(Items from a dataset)
#####
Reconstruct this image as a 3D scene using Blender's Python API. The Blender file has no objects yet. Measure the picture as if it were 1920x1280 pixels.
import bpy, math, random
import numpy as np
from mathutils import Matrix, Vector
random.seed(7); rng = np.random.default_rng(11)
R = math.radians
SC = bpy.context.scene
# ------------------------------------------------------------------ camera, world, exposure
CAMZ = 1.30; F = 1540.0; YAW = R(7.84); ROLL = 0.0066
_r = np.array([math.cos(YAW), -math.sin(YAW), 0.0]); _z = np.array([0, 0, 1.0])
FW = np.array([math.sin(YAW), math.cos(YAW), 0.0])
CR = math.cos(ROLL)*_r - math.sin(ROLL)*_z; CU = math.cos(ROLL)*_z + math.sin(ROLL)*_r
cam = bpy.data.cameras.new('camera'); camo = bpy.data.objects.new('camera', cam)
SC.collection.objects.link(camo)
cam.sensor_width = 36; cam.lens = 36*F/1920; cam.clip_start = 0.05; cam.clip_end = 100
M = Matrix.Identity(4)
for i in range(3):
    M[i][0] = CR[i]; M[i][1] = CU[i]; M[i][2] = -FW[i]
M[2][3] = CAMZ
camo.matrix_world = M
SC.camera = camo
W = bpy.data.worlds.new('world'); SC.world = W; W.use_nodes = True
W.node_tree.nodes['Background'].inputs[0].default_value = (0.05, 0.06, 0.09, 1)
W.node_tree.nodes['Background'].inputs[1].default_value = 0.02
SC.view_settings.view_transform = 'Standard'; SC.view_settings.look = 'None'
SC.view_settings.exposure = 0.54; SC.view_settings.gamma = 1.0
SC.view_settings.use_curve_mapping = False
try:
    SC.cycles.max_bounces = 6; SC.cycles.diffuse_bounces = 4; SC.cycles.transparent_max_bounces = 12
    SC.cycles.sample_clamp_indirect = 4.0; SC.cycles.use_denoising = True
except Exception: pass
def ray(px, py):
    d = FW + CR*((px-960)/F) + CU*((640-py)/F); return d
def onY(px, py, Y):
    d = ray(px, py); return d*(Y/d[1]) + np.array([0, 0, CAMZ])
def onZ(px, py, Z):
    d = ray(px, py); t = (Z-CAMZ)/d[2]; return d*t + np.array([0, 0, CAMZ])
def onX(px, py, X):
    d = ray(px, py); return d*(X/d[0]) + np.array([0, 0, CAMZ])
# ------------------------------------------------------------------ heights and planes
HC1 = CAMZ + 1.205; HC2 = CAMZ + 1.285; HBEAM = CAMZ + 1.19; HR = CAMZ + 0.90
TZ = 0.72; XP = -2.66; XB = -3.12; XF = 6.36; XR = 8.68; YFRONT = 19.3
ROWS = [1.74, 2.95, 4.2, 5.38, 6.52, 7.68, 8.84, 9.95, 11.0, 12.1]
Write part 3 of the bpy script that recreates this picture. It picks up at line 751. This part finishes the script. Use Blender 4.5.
#####
§ **Your objective**
Retype the material above, line by line, exactly.

§ **Finished answer**
Reconstruct this image as a 3D scene using Blender's Python API. The Blender file has no objects yet. Measure the picture as if it were 1920x1280 pixels.
import bpy, math, random
import numpy as np
from mathutils import Matrix, Vector
random.seed(7); rng = np.random.default_rng(11)
R = math.radians
SC = bpy.context.scene
# ------------------------------------------------------------------ camera, world, exposure
CAMZ = 1.30; F = 1540.0; YAW = R(7.84); ROLL = 0.0066
_r = np.array([math.cos(YAW), -math.sin(YAW), 0.0]); _z = np.array([0, 0, 1.0])
FW = np.array([math.sin(YAW), math.cos(YAW), 0.0])
CR = math.cos(ROLL)*_r - math.sin(ROLL)*_z; CU = math.cos(ROLL)*_z + math.sin(ROLL)*_r
cam = bpy.data.cameras.new('camera'); camo = bpy.data.objects.new('camera', cam)
SC.collection.objects.link(camo)
cam.sensor_width = 36; cam.lens = 36*F/1920; cam.clip_start = 0.05; cam.clip_end = 100
M = Matrix.Identity(4)
for i in range(3):
    M[i][0] = CR[i]; M[i][1] = CU[i]; M[i][2] = -FW[i]
M[2][3] = CAMZ
camo.matrix_world = M
SC.camera = camo
W = bpy.data.worlds.new('world'); SC.world = W; W.use_nodes = True
W.node_tree.nodes['Background'].inputs[0].default_value = (0.05, 0.06, 0.09, 1)
W.node_tree.nodes['Background'].inputs[1].default_value = 0.02
SC.view_settings.view_transform = 'Standard'; SC.view_settings.look = 'None'
SC.view_settings.exposure = 0.54; SC.view_settings.gamma = 1.0
SC.view_settings.use_curve_mapping = False
try:
    SC.cycles.max_bounces = 6; SC.cycles.diffuse_bounces = 4; SC.cycles.transparent_max_bounces = 12
    SC.cycles.sample_clamp_indirect = 4.0; SC.cycles.use_denoising = True
except Exception: pass
def ray(px, py):
    d = FW + CR*((px-960)/F) + CU*((640-py)/F); return d
def onY(px, py, Y):
    d = ray(px, py); return d*(Y/d[1]) + np.array([0, 0, CAMZ])
def onZ(px, py, Z):
    d = ray(px, py); t = (Z-CAMZ)/d[2]; return d*t + np.array([0, 0, CAMZ])
def onX(px, py, X):
    d = ray(px, py); return d*(X/d[0]) + np.array([0, 0, CAMZ])
# ------------------------------------------------------------------ heights and planes
HC1 = CAMZ + 1.205; HC2 = CAMZ + 1.285; HBEAM = CAMZ + 1.19; HR = CAMZ + 0.90
TZ = 0.72; XP = -2.66; XB = -3.12; XF = 6.36; XR = 8.68; YFRONT = 19.3
ROWS = [1.74, 2.95, 4.2, 5.38, 6.52, 7.68, 8.84, 9.95, 11.0, 12.1]
Write part 3 of the bpy script that recreates this picture. It picks up at line 751. This part finishes the script. Use Blender 4.5.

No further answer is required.